Мы с Этьенном отказались от собственного примуса в пользу Уилла и Дахо и взяли в свою палатку две маленькие печки, представлявшие, по существу, горелки, соединенные гибким коротким шлангом с топливными баллончиками. Не знаю, как Этьенн, а я, во всяком случае, когда мы отказывались от примуса, был уверен, что у нас где-то в запасном имуществе есть небольшой, покрытый металлической сеткой фанерный ящик, который предназначался как раз для этих маленьких горелок. Такие приспособления мы использовали в Гренландии, и они были так же удобны, как и фирменные примусы. Но к вечеру оказалось, что этот невесомый ящик вышвырнут в снег рукой прозорливого Уилла вместе (а может быть, и отдельно) с третьим примусом! Это открытие меня немного обескуражило. Теперь при любых перемещениях внутри палатки мы должны были сохранять предельные внимание и осторожность, чтобы не опрокинуть на себя кастрюлю или чайник с кипятком. Комбинация последних с миниатюрными горелками с полным основанием могла бы быть отнесена к комбинациям из цикла «Чудо равновесия». Чтобы как-то компенсировать отсутствие в этот вечер в нашей палатке кулинарного гения Дахо, мы с Этьенном решили отведать деликатесов: сардины, сырое мясо и лапша — таков был ужин двух голодных, уставших мужчин. За этот трудный день мы продвинулись только на 6 миль. Лагерь в координатах: 74,02° ю. ш., 69,1° з. д. В короткой записке, посланной Этьенном через спутник в этот день, значилось: «Это когда-нибудь кончится?!»

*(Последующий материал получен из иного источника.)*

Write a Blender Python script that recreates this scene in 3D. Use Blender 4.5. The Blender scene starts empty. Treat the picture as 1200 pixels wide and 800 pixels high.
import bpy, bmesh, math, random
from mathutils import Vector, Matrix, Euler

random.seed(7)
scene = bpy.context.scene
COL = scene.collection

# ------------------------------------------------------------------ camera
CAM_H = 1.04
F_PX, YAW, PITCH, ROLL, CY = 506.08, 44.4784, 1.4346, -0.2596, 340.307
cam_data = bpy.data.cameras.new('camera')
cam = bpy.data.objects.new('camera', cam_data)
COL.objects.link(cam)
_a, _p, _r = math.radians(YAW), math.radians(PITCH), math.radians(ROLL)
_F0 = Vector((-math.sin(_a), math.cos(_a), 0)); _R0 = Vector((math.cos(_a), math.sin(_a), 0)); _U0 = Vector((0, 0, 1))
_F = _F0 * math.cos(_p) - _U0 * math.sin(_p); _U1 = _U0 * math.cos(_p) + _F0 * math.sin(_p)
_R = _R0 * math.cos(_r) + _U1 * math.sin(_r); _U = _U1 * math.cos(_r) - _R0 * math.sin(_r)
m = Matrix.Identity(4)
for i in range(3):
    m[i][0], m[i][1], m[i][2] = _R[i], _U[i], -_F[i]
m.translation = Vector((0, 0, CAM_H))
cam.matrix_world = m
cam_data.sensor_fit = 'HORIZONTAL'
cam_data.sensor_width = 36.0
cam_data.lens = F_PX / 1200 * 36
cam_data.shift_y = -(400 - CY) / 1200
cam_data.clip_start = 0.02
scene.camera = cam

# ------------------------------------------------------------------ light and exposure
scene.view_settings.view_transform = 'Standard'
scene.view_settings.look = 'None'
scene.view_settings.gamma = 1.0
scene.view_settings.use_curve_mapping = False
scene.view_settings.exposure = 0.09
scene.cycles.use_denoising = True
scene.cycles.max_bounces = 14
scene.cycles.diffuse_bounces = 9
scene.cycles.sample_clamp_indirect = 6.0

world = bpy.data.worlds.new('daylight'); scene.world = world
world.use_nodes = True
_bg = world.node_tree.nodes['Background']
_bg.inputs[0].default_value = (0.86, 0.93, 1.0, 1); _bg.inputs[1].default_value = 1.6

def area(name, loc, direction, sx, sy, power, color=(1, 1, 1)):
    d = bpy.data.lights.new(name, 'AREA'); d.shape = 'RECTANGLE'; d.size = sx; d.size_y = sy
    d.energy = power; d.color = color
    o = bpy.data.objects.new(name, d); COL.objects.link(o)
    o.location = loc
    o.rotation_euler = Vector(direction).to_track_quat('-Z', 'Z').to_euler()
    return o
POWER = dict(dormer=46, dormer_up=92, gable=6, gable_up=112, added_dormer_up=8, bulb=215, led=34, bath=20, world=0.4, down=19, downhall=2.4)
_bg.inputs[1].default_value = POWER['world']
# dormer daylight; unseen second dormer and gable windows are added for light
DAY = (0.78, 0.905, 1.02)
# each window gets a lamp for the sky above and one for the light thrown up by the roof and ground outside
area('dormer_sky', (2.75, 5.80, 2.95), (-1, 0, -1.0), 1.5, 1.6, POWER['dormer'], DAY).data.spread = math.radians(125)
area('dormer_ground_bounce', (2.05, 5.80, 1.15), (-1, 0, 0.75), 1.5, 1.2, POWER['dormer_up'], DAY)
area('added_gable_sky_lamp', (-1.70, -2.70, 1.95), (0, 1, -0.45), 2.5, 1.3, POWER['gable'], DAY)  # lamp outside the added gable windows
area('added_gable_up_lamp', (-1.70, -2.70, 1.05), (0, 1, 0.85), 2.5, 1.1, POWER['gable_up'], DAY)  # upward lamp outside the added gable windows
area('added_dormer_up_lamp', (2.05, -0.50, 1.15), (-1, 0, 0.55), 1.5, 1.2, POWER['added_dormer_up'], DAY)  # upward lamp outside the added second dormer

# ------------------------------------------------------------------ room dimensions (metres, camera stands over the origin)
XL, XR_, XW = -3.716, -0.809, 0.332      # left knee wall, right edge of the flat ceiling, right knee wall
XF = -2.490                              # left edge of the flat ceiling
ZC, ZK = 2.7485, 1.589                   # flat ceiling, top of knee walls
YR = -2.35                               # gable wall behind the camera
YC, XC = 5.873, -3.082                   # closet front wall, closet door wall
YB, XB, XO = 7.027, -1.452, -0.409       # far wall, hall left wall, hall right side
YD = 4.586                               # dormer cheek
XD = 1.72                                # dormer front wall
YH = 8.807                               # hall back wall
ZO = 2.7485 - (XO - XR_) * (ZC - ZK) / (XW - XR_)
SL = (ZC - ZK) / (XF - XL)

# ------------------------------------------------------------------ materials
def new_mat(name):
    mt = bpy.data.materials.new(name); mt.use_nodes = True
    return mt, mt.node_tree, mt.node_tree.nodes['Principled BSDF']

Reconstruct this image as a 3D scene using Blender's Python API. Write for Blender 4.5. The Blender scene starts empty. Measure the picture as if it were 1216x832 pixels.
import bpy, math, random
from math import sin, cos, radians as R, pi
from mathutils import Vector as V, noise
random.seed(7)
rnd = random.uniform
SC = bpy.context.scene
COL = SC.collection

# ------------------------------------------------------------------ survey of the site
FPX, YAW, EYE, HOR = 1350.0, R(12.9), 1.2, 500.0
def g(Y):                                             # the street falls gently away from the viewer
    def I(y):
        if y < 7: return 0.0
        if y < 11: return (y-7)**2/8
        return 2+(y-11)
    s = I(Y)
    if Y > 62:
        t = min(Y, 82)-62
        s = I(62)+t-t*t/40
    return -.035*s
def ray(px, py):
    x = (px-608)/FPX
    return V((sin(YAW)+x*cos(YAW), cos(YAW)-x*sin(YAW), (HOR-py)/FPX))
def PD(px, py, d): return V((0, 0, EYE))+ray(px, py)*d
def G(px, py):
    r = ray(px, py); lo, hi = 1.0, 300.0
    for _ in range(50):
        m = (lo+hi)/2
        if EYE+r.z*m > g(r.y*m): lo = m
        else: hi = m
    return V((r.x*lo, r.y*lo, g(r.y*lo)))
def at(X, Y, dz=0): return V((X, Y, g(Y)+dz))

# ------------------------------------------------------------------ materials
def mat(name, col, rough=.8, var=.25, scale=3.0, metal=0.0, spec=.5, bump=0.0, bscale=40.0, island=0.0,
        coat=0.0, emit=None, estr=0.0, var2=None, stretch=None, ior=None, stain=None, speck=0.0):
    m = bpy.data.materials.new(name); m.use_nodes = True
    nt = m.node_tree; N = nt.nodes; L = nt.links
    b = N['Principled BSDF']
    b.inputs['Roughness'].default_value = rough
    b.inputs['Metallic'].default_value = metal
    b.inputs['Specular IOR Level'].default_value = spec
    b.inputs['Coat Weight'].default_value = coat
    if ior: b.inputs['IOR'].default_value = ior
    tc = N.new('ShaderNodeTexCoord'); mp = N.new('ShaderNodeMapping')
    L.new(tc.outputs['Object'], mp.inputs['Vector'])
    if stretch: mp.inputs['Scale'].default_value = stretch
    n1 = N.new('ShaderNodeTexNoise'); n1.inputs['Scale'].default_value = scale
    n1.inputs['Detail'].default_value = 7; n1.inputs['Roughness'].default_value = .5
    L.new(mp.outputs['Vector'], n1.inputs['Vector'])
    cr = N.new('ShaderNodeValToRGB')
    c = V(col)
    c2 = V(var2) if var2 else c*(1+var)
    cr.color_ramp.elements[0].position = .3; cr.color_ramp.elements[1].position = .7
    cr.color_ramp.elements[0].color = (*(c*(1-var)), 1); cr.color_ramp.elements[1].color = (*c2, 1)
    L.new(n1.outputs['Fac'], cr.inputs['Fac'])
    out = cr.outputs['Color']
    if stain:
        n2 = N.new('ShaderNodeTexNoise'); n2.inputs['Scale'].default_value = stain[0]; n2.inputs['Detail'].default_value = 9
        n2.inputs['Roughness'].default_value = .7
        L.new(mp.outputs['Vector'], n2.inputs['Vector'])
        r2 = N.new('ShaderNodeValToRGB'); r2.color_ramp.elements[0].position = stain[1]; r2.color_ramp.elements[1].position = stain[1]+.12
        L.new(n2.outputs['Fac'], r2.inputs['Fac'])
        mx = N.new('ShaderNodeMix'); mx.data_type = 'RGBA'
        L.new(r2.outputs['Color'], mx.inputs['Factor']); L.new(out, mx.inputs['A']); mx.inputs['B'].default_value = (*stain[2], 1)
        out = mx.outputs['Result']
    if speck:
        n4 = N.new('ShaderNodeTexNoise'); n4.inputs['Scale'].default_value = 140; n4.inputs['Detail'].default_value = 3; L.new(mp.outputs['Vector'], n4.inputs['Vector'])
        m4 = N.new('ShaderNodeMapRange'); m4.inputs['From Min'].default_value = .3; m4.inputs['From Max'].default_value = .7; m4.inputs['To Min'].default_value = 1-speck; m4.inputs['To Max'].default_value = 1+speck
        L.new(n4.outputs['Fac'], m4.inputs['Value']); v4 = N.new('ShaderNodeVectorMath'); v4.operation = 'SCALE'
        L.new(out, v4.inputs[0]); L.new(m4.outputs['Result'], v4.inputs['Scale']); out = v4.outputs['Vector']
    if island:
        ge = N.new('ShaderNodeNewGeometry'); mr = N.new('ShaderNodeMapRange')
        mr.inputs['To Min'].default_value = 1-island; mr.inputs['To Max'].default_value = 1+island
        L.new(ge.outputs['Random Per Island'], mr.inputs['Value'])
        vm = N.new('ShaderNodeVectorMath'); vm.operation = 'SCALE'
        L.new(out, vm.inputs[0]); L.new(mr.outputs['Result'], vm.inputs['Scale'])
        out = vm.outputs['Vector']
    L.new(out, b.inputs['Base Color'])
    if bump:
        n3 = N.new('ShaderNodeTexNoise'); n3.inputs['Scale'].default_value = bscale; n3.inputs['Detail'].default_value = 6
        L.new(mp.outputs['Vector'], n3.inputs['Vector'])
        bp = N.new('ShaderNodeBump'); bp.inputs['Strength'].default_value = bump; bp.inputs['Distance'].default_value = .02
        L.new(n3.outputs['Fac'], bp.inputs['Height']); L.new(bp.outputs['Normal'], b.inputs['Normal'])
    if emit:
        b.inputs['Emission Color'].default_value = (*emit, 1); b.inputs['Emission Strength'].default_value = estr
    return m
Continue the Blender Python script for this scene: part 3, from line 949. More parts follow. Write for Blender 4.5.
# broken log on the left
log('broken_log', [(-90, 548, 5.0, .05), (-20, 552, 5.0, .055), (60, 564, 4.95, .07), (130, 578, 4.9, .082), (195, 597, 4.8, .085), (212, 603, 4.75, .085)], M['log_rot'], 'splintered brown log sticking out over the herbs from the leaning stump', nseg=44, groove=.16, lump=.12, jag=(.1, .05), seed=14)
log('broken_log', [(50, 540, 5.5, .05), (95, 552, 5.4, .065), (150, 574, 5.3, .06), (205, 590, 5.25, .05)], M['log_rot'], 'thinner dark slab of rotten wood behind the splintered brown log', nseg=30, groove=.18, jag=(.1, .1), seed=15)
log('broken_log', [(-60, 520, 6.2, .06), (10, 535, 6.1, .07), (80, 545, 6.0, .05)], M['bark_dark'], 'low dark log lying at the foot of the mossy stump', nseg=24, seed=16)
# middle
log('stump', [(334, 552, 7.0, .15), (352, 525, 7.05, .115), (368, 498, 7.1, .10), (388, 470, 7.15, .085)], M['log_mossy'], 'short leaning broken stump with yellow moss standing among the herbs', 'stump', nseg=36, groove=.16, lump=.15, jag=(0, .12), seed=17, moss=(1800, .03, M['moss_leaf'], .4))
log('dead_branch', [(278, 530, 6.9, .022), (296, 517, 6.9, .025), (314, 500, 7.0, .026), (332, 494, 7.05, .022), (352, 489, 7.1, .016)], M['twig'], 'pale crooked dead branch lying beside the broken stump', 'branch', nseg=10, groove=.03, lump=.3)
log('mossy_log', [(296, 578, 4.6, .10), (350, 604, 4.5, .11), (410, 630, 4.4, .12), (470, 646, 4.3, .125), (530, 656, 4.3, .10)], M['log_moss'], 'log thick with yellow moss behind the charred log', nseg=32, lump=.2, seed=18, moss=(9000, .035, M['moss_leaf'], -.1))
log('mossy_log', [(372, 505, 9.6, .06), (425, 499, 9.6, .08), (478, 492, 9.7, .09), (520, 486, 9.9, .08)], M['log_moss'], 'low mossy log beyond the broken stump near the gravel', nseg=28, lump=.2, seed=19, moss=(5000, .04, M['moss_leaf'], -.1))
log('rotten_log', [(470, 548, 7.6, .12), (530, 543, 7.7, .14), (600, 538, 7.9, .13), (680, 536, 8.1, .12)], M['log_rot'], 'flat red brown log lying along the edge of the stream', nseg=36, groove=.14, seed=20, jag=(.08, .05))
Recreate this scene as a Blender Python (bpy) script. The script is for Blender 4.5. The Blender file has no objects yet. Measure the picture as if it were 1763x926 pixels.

6 октября, пятница, семьдесят второй день.
Утро, полное сомнений. Не мной и не сегодня подмечено одно любопытное обстоятельство: чем теплее и уютнее спать, тем больше сомнений в том, вылезать из мешка или нет, особенно если за стенами палатки ветер поет на разные голоса: «Не вы-хо-ди-и-и! Убью-ю-ю!» Поэтому, проснувшись в 5.45, я продолжал лежать в мешке, прислушиваясь к недвусмысленным угрозам ветра. В 6 часов из спальника показался Этьенн. День начался, как всегда, с очистки стен от инея. Я выбрался наружу. Когда же действительно это кончится?! Нет ответа! Метель, вновь метель. Правда, с восточной стороны горизонта тоненькая синяя полоска, но где уж ей справиться с таким мощным натиском белого цвета! Уилл, пребывавший, очевидно, после двух беспокойных ночей в тесной для троих пирамидальной палатке в слегка расслабленном состоянии духа, заявил мне через стенку палатки: «Подождем до 11 часов, посмотрим, что будет с погодой». Джеф был настроен более решительно: «Выходим!» Проведя такой краткий референдум, я вернулся домой, где мы с Этьенном быстро сговорились в том, что надо выходить, ибо ждать погоды на Антарктическом полуострове, как мы убедились, — дело бесперспективное. В 10 часов мы выбрались из палаток и, собрав за два часа лагерь, выступили. Первый час заструги и белая мгла. Кейзо довольно образно охарактеризовал свои ощущения при движении по застругам при плохой видимости: «Идешь, как будто ты находишься внутри огромного шарика для пинпонга». К середине дня видимость несколько улучшилась, и сразу стали видны все три упряжки. Я видел, как Дахо, стабильно повторяя все замысловатые зигзаги моей лыжни, идет следом. Затем видимость вновь ухудшилась, и я начал терять его из вида. Остановился и стал ждать. Внезапно вместо профессора из белой мглы вынырнула упряжка Кейзо и стала быстро ко мне приближаться. Пришлось приложить максимум усилий, чтобы от нее уйти. При этом я мчался, едва разбирая дорогу и уповая лишь на то, что впереди не будет слишком крупных застругов. Упования мои сбылись, и в хорошем темпе мы двигались до 18 часов. Ветер понемногу стих, и мы решили продлить сегодняшний день на час.